-- Begin --

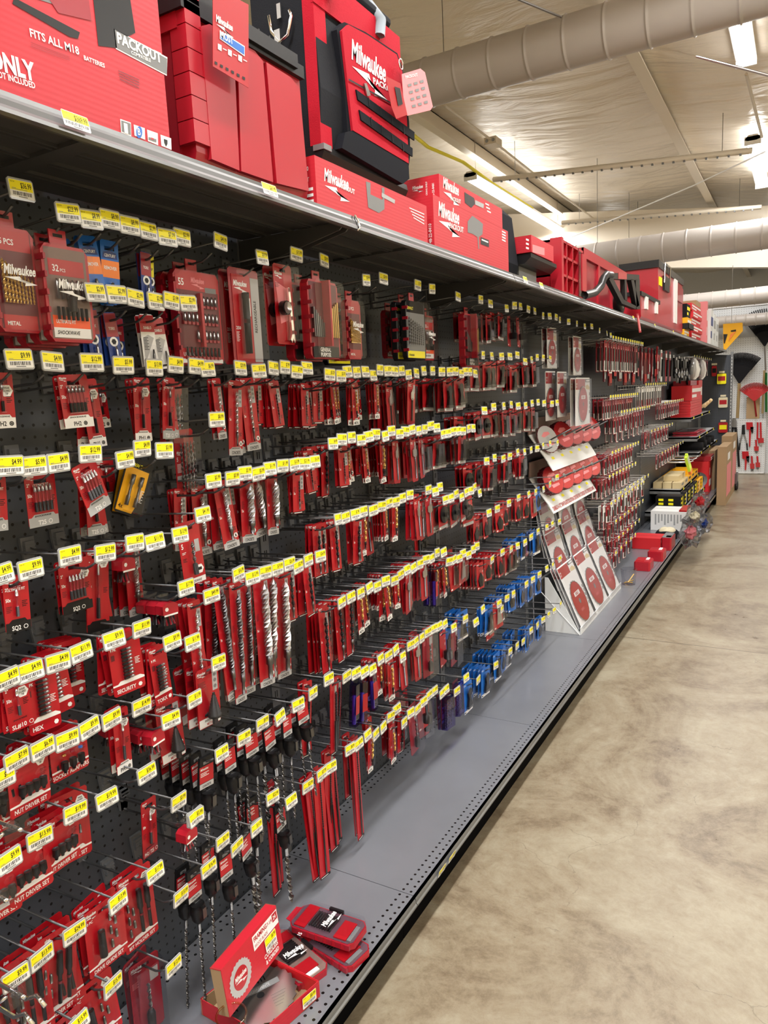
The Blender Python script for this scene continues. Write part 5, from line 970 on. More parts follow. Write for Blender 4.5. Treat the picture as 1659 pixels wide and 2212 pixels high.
# 7 red ribbed crate standing on its side
y0, y1, x1 = 3.66, 4.10, .372; b = MB(); b.box(.1, x1-.03, y0+.01, y1-.01, ZT+.001, 2.36, 'deep_red')
o = thing('ribbed_crate', b, 'red open-grid plastic crate standing on its side next to the hand truck', 'crate')
r = MB()
for y in (y0, y0+.11, y0+.22, y0+.33, y1-.012): r.box(.1, x1, y, y+.012, ZT+.001, 2.365, 'plastic_red')
for z in (ZT+.001, 2.19, 2.28, 2.353): r.box(.1, x1, y0, y1, z, z+.012, 'plastic_red')
r.box(x1-.05, x1+.008, y0-.004, y0+.03, ZT+.002, 2.37, 'plastic_red'); r.box(x1-.03, x1+.014, y1-.08, y1+.01, 2.15, 2.34, 'plastic_red'); new('grid_rib', r.mesh('grid_rib'), o)
r = MB(); r.box(x1+.002, x1+.010, y1-.13, y1-.085, ZT+.01, 2.35, 'clear_haze'); new('plastic_wrap', r.mesh('plastic_wrap'), o)
# 8 big red box behind and folded hand truck in front
b = MB(); b.box(.06, .20, 4.72, 6.45, ZT+.001, 2.5, 'deep_red'); b.box(.2, .215, 4.72, 6.45, 2.44, 2.5, 'plastic_red'); b.box(.2, .212, 4.72, 6.45, ZT+.001, 2.15, 'plastic_red')
for y in (4.72, 5.1, 5.5, 5.9, 6.4): b.box(.2, .214, y, y+.05, ZT+.001, 2.5, 'plastic_red')
thing('wide_storage_bin', b, 'wide red plastic storage bin behind the folded black hand truck', 'bin')
b = MB(); P = [at(1262, 638, 0, .38), at(1285, 632, 0, .38), at(1298, 618, 0, .38), at(1303, 602, 0, .38), at(1310, 593, 0, .38), at(1320, 594, 0, .38)]
for p in P: p.z = max(p.z, ZT+.02)
b.tube(P, .022, 'black', 10); ht = thing('folded_hand_truck', b, 'folded black hand truck with curved tube handle lying on the top shelf', 'hand truck')
f = FB(.38); 
for pts in ([(1314, 589), (1378, 594), (1378, 606), (1314, 603)], [(1312, 603), (1322, 603), (1345, 648), (1372, 662), (1370, 668), (1340, 656)], [(1360, 604), (1366, 604), (1378, 660), (1372, 664)], [(1346, 604), (1350, 604), (1352, 650), (1347, 648)], [(1370, 604), (1379, 604), (1380, 668), (1372, 668)]):
    Q = [fp(a, c, .38) for a, c in pts]; Q = [(q[0], max(q[1], ZT+.003)) for q in Q]; f.prism(Q[::-1], -.39, -.36, 'black')
f.prism([fp(a, c, .38) for a, c in ((1332, 589), (1350, 590), (1350, 604), (1332, 603))][::-1], -.392, -.388, 'plastic_red'); new('folding_frame', f.mesh('folding_frame'), ht)
wq = at(1354, 668, 0, .38); t = MB(); t.lathe([(.06, .3), (.075, .31), (.075, .345), (.06, .355)], 'black', 20, (0, wq.y, ZT+.078), 0); t.lathe([(.035, .354), (.035, .357)], 'grey', 16, (0, wq.y, ZT+.078), 0); new('wheel', t.mesh('wheel'), ht)
f = FB(.392); f.prism([fp(a, c, .392) for a, c in ((1371, 678), (1376, 678), (1382, 718), (1377, 719))][::-1], -.4035, -.4025, 'red'); f.pp([(1373, 682), (1376, 682), (1381, 715), (1378, 715)], 'pink', .0125); thing('hang_tag', f, 'narrow red tag hanging over the shelf edge below the hand truck', 'hang tag')
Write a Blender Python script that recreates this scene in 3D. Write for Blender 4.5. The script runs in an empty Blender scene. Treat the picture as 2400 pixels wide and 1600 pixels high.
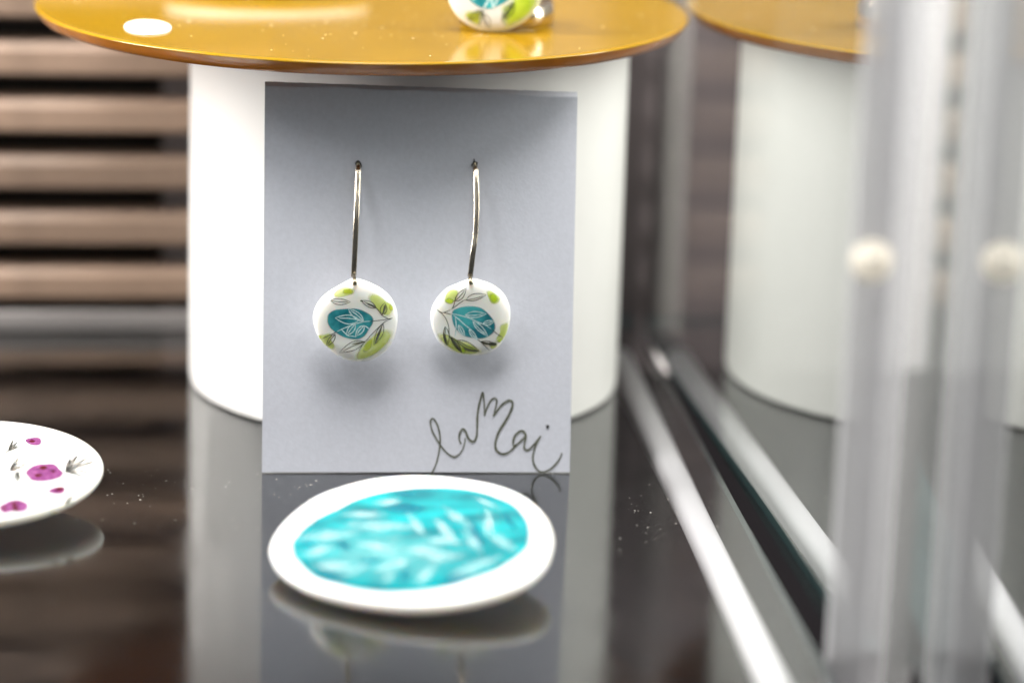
import bpy, bmesh, math, random
from mathutils import Vector, Matrix, noise

# ------------------------------------------------------------------ camera, world, lamps, exposure
scene = bpy.context.scene
col = scene.collection
PITCH, ROLL = 0.269497, 0.030969
CAM = Vector((0.0, -0.507506, 0.165133))
FPX, PW, PH = 7000.0, 2400.0, 1600.0
_fw = Vector((0, math.cos(PITCH), -math.sin(PITCH)))
_rt0 = Vector((1, 0, 0)); _up0 = _rt0.cross(_fw)
_rt = _rt0 * math.cos(ROLL) + _up0 * math.sin(ROLL)
_up = -_rt0 * math.sin(ROLL) + _up0 * math.cos(ROLL)
cd = bpy.data.cameras.new("camera")
cam = bpy.data.objects.new("camera", cd); col.objects.link(cam)
cam.matrix_world = Matrix(((_rt.x, _up.x, -_fw.x, CAM.x), (_rt.y, _up.y, -_fw.y, CAM.y), (_rt.z, _up.z, -_fw.z, CAM.z), (0, 0, 0, 1)))
cd.sensor_width = 36; cd.sensor_fit = 'HORIZONTAL'; cd.lens = FPX / PW * 36
cd.clip_start = 0.01; cd.clip_end = 20
cd.dof.use_dof = True
cd.dof.focus_distance = (Vector((-0.018, -0.004, 0.030)) - CAM).dot(_fw)
cd.dof.aperture_fstop = 5.8
cd.dof.aperture_blades = 9
scene.camera = cam

world = bpy.data.worlds.new("World"); scene.world = world; world.use_nodes = True
wbg = world.node_tree.nodes["Background"]
wbg.inputs[0].default_value = (0.93, 0.96, 1.0, 1); wbg.inputs[1].default_value = 0.08

def area(name, loc, target, size, power, color=(1, 1, 1)):
    l = bpy.data.lights.new(name, 'AREA'); l.shape = 'DISK'; l.size = size; l.energy = power; l.color = color
    o = bpy.data.objects.new(name, l); col.objects.link(o); o.location = loc
    o.rotation_euler = (Vector(target) - Vector(loc)).to_track_quat('-Z', 'Y').to_euler()
    return o
area("case_lamp_top", (-0.03, -0.075, 0.50), (-0.03, 0.0, 0.0), 0.24, 3.75, (1.0, 0.975, 0.95))
area("case_lamp_front_left", (-0.27, -0.19, 0.42), (-0.02, 0.0, 0.03), 0.13, 0.62, (0.98, 0.985, 1.0))
area("case_lamp_front_right", (0.19, -0.19, 0.42), (-0.02, 0.0, 0.03), 0.13, 0.5, (0.98, 0.985, 1.0))
def strip(name, loc, target, w, h, power, color):
    o = area(name, loc, target, w, power, color); o.data.shape = 'RECTANGLE'; o.data.size = w; o.data.size_y = h
    return o
strip("side_strip_left", (-0.26, 0.0, 0.18), (-0.03, 0.04, 0.05), 0.05, 0.26, 2.2, (1.0, 0.97, 0.94))
strip("side_strip_right", (0.22, 0.03, 0.18), (-0.02, 0.05, 0.05), 0.05, 0.26, 3.9, (1.0, 0.955, 0.93))
area("front_fill_light", (-0.1, -1.3, 1.1), (0, 0, 0.03), 0.9, 0.8, (0.93, 0.96, 1.0))  # added soft fill from the front, not a known fixture

scene.render.engine = 'CYCLES'
scene.cycles.use_denoising = True
scene.cycles.max_bounces = 10; scene.cycles.transparent_max_bounces = 16
scene.cycles.glossy_bounces = 6; scene.cycles.caustics_reflective = True; scene.cycles.blur_glossy = 0.3; scene.cycles.caustics_refractive = False
scene.cycles.sample_clamp_indirect = 4.0
vs = scene.view_settings
vs.view_transform = 'Standard'; vs.look = 'None'; vs.exposure = 0.0; vs.gamma = 1.0; vs.use_curve_mapping = False

# ------------------------------------------------------------------ layout helpers
random.seed(7)
def ray(q):
    return _fw + _rt * ((q[0] - PW / 2) / FPX) - _up * ((q[1] - PH / 2) / FPX)
def onplane(q, P, n):
    d = ray(q); return CAM + d * ((Vector(P) - CAM).dot(n) / d.dot(n))
def onz(q, z=0.0):
    return onplane(q, Vector((0, 0, z)), Vector((0, 0, 1)))

def smooth(pts, k=6, closed=False):
    out = []; n = len(pts)
    rng = range(n) if closed else range(n - 1)
    for i in rng:
        if closed: p0, p1, p2, p3 = pts[i - 1], pts[i], pts[(i + 1) % n], pts[(i + 2) % n]
        else: p0, p1, p2, p3 = pts[max(i - 1, 0)], pts[i], pts[i + 1], pts[min(i + 2, n - 1)]
        for j in range(k):
            t = j / k
            out.append(tuple(0.5 * (2 * b + (c - a) * t + (2 * a - 5 * b + 4 * c - d) * t * t + (3 * b - a - 3 * c + d) * t ** 3)
                             for a, b, c, d in zip(p0, p1, p2, p3)))
    if not closed: out.append(tuple(pts[-1]))
    return out

def link(name, me, mat=None, parent=None, shade=True):
    o = bpy.data.objects.new(name, me); col.objects.link(o)
    if mat is not None:
        for m in (mat if isinstance(mat, (list, tuple)) else [mat]): me.materials.append(m)
    if parent is not None: o.parent = parent
    if shade:
        for p in me.polygons: p.use_smooth = True
    return o
def mesh(name, verts, faces, mat=None, parent=None, shade=True):
    me = bpy.data.meshes.new(name); me.from_pydata([tuple(v) for v in verts], [], faces); me.update()
    return link(name, me, mat, parent, shade)
def from_bm(name, bm, mat=None, parent=None, shade=False):
    bmesh.ops.recalc_face_normals(bm, faces=bm.faces[:])
    me = bpy.data.meshes.new(name); bm.to_mesh(me); bm.free()
    return link(name, me, mat, parent, shade)
def empty(name, loc=(0, 0, 0)):
    o = bpy.data.objects.new(name, None); o.empty_display_size = 0.01; o.location = loc; col.objects.link(o)
    return o
def tag(o, label=None, cat=None, group=None, kind=None):
    if label: o["label"] = label
    if cat: o["category"] = cat
    if group: o["group"] = group
    if kind: o["kind"] = kind
    return o
def adopt(parent):
    # children are modelled in world coordinates: keep them there under a moved root
    bpy.context.view_layer.update()
    inv = parent.matrix_world.inverted()
    for c in parent.children:
        c.matrix_parent_inverse = inv

def tube(pts, rad, seg=12, squash=None, cap=True):
    """verts, faces of a tube along 3D pts; rad number or list; squash=(w,h,exp) rounded-rect section"""
    V = []; F = []; n = len(pts); pts = [Vector(p) for p in pts]
    prev = None
    for i, p in enumerate(pts):
        t = (pts[min(i + 1, n - 1)] - pts[max(i - 1, 0)]).normalized()
        if prev is None:
            a = Vector((1, 0, 0)) if abs(t.x) < 0.8 else Vector((0, 1, 0))
            u = (a - t * a.dot(t)).normalized()
        else: u = (prev - t * prev.dot(t)).normalized()
        prev = u; w = t.cross(u); r = rad[i] if isinstance(rad, (list, tuple)) else rad
        for k in range(seg):
            an = 2 * math.pi * (k + 0.5) / seg; c, s = math.cos(an), math.sin(an)
            if squash:
                e = squash[2]; c = math.copysign(abs(c) ** e, c) * squash[0]; s = math.copysign(abs(s) ** e, s) * squash[1]
            V.append(p + u * (c * r) + w * (s * r))
    for i in range(n - 1):
        for k in range(seg):
            F.append((i * seg + k, i * seg + (k + 1) % seg, (i + 1) * seg + (k + 1) % seg, (i + 1) * seg + k))
    if cap: F.append(tuple(range(seg - 1, -1, -1))); F.append(tuple((n - 1) * seg + k for k in range(seg)))
    return V, F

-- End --

**Instruction:**
From the records above, copy only the lines running from the line holding "Write a Blender" through the line holding "wbg.inputs[0].default_value = (0.93, 0.96, 1.0, 1);", with no pictures.

**Worked answer:**
Write a Blender Python script that recreates this scene in 3D. Write for Blender 4.5. The script runs in an empty Blender scene. Treat the picture as 2400 pixels wide and 1600 pixels high.
import bpy, bmesh, math, random
from mathutils import Vector, Matrix, noise

# ------------------------------------------------------------------ camera, world, lamps, exposure
scene = bpy.context.scene
col = scene.collection
PITCH, ROLL = 0.269497, 0.030969
CAM = Vector((0.0, -0.507506, 0.165133))
FPX, PW, PH = 7000.0, 2400.0, 1600.0
_fw = Vector((0, math.cos(PITCH), -math.sin(PITCH)))
_rt0 = Vector((1, 0, 0)); _up0 = _rt0.cross(_fw)
_rt = _rt0 * math.cos(ROLL) + _up0 * math.sin(ROLL)
_up = -_rt0 * math.sin(ROLL) + _up0 * math.cos(ROLL)
cd = bpy.data.cameras.new("camera")
cam = bpy.data.objects.new("camera", cd); col.objects.link(cam)
cam.matrix_world = Matrix(((_rt.x, _up.x, -_fw.x, CAM.x), (_rt.y, _up.y, -_fw.y, CAM.y), (_rt.z, _up.z, -_fw.z, CAM.z), (0, 0, 0, 1)))
cd.sensor_width = 36; cd.sensor_fit = 'HORIZONTAL'; cd.lens = FPX / PW * 36
cd.clip_start = 0.01; cd.clip_end = 20
cd.dof.use_dof = True
cd.dof.focus_distance = (Vector((-0.018, -0.004, 0.030)) - CAM).dot(_fw)
cd.dof.aperture_fstop = 5.8
cd.dof.aperture_blades = 9
scene.camera = cam

world = bpy.data.worlds.new("World"); scene.world = world; world.use_nodes = True
wbg = world.node_tree.nodes["Background"]
wbg.inputs[0].default_value = (0.93, 0.96, 1.0, 1); wbg.inputs[1].default_value = 0.08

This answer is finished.